Australia’s first public service facility was set up soon after Captain Arthur Phillip arrived in Australia in 1788.

Finding that Port Jackson and not Botany Bay was the best place to set up a colony, but realising the Second Fleet was going to Botany Bay and needed to be told of the change of venue, Phillip sent a team to South Head to build a bonfire and light it when the newcomers appeared off the coast. And so the South Head Signal Station was set up.

The rostering of people to the tower ended about ten years ago with closed circuit television now scanning the ocean and reporting to controllers in the harbour control tower at The Rocks.

The old signal station and its surrounds will come to life again on Sunday September 21 from 2.30pm.

A very special commemoration service will be conducted by the Woollahra History and Heritage Society.

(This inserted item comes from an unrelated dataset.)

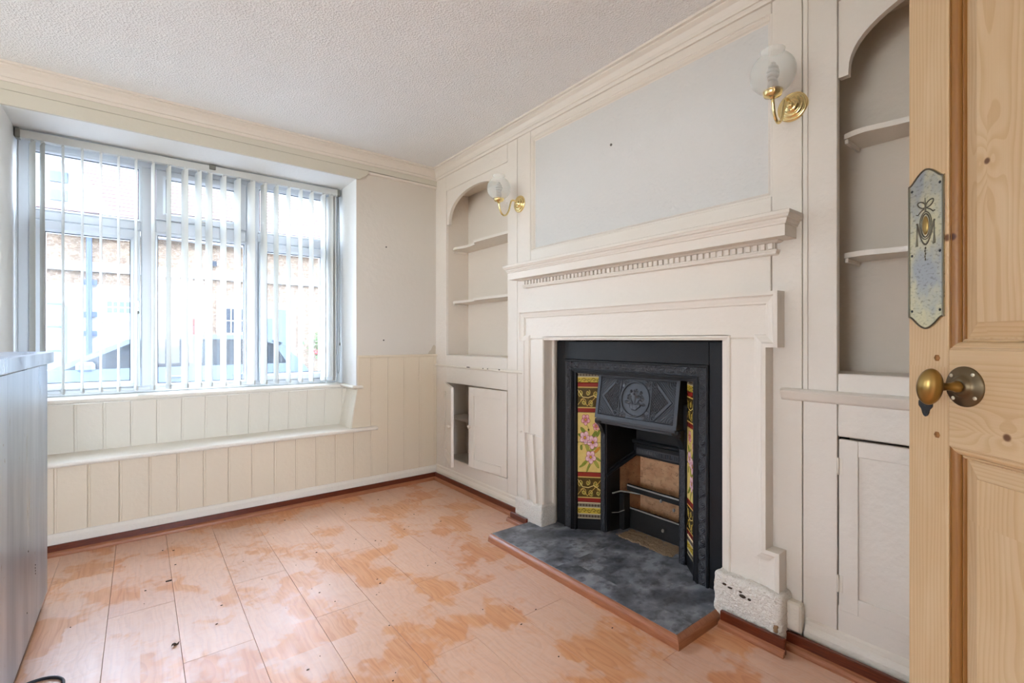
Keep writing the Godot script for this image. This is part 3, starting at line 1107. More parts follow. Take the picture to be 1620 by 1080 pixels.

It will mark the 200th anniversary of the departure of the 26 ton colonial schooner Cumberland under the command of Matthew Flinders.

She was the first government sea-going ship to be fully built in Sydney and was launched in 1801.

Accompanying her was the other colonial schooner Francis and the merchantman Rolla.

The ships were going to Wreck Reef off the Barrier Reef to rescue the ship’s companies of HMS Porpoise and the merchantman Cato.

Afterwards Flinders intended taking Cumberland to England. He sailed to Mauritius and was imprisoned for six years.

Joining the society members and the public on September 21, will be well-known vexillologist (a specialist in flags) John Vaughan who will hoist a flag display on the station’s staff.